You either have very small robots (synthetic non-life) or you have organisms.
'organism' would seem to be a combination of 'organic' and 'ismitsm' (old red-indian word for active), so no, I don't suppose you can have an inorganic organism. But my nanobots meet your original criteria for life, so why are you kvetching about it now?
The bottom line is that in your illustration ...
1. The fact is the presence of "nanobots."
Check!
2. Seeking to explain this, you form an hypothesis.
Check!
3. The factthat there are "nanobots" can not be evidence for this hypothesis used to explain the existence of nanobots. Because "nanobots" are the artifact in question.
What hypothesis? That an inorganic 'life' form can originate and evolve? Isn't that exactly what evolution hypothesises about organic life? On exactly the same premise but inversed? Or do you mean the hypothesis that someone designed them and put them there?

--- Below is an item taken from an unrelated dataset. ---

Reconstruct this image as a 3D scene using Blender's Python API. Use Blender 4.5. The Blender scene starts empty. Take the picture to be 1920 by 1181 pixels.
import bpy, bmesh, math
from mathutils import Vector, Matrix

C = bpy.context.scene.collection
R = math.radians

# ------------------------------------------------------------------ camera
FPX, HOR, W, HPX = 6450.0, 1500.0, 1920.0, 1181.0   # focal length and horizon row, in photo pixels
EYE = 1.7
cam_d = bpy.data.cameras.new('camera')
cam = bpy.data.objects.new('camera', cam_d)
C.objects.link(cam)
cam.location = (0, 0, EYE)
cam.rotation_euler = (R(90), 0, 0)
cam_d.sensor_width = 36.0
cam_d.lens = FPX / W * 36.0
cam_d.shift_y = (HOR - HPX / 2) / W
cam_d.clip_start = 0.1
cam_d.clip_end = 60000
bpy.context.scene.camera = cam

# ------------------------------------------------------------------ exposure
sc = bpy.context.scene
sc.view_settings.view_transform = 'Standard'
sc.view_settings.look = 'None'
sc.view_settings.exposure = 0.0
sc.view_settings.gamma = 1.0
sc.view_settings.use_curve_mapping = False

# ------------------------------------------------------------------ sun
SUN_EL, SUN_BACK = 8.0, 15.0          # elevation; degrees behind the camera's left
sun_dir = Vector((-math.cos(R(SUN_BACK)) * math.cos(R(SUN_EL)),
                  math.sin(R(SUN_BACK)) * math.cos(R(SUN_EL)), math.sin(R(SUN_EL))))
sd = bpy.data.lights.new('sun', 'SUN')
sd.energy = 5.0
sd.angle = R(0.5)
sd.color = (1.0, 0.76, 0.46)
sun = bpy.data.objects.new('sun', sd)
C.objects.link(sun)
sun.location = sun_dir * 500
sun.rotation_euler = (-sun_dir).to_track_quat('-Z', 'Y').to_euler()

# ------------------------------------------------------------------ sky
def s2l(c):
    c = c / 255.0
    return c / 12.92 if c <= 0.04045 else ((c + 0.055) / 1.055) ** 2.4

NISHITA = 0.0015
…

4. If you already knew aliens existed for sure as a fact, but were unsure if they had created nanobots, then and only could you use the traits of the "nanobots" by comparison to OTHER objects of known alien design and create an argument from comparison that aliens created the nanobots.
Eh? We can only create an-argument-from-comparison that aliens created the nanobots if we already knew aliens existed for sure as a fact and already have some artifacts that we know for a fact they designed? Well, we won't 'cos we don't and we don't. Now what?